Outside the code, however, there's a bit more to think about - You'd like to think about your deployment - because RDP-ing into a machine and making changes that way takes away many of the benefits of PaaS - namely the ability of the platform to 'self-heal' by automatically re-deploying your application should a server fail. You would also like to think about monitoring - which would need to be done slightly differently.

Last - cloud enables different scenarios, and provides a scale-out model rather than a scale-up model, which you might want to take advantage of, but it might require doing things a little bit.

So - bottom line - yes - you could probably get an application in Azure very quickly, without really having learning much or anything, but to do things properly, and to really gain from the platform, you'd like to learn a bit more about it. good thing is - it's not much, and it all feels very familiar, just another 'framework' for .net (and Java, amongst others....)

Upvotes: 1

Craig
Craig

Reputation: 36816

You can just build a pretty vanilla web application with a SQL backend and get it to work on Azure with minimal Azure dependencies. This application will then be pretty portable to another server or cloud platform.

But like you have seen, there are a number of Azure specific features. But these are generally optional and you can do without them, although in building highly scalable sites they are useful.
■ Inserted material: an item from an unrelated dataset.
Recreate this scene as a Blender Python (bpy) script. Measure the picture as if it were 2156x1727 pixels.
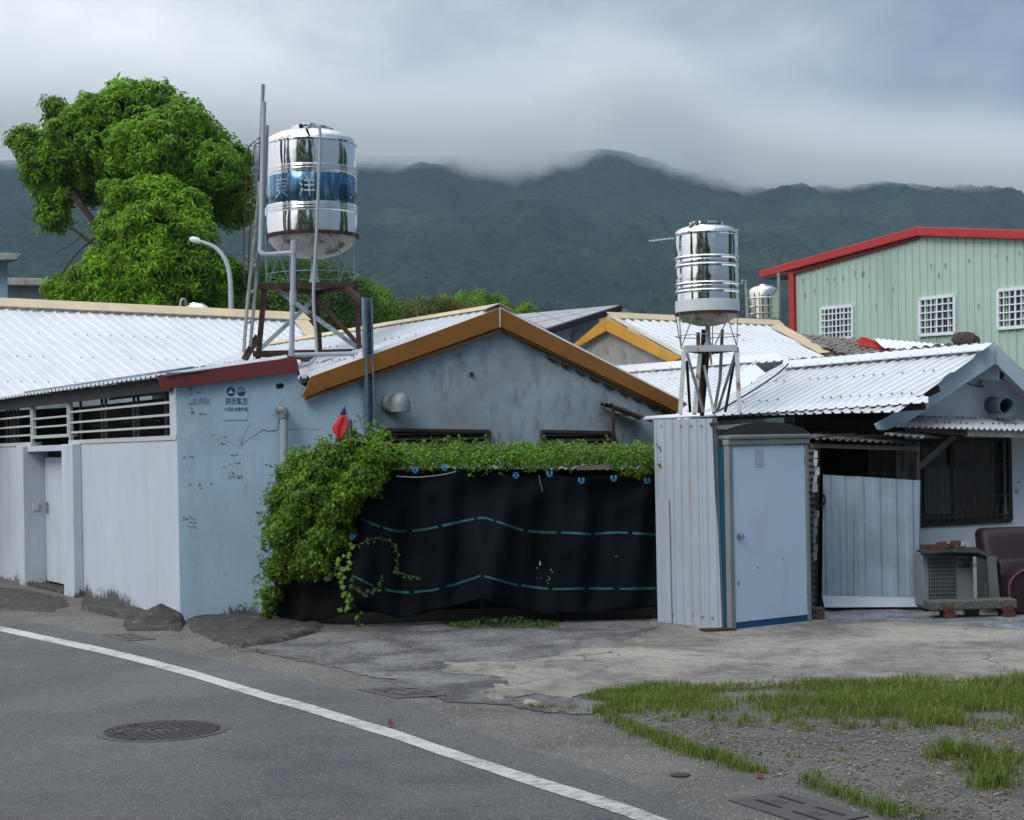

Azure is a platform, so under normal circumstances you should not need to remote desktop in fiddle with stuff. RDP is really just for use in desperate debugging situations.

Upvotes: 0

Nestor
Nestor

Reputation: 13990

Changes to the ASP.NET application are minimal (for the most part the web application will just work in Azure) But you don't remote connect to deploy. You actually build a package (zip) with a manifest (xml) which has information about how to deploy your app, and you give it to Azure. In turn, Azure will take care of allocating servers and deploying your app.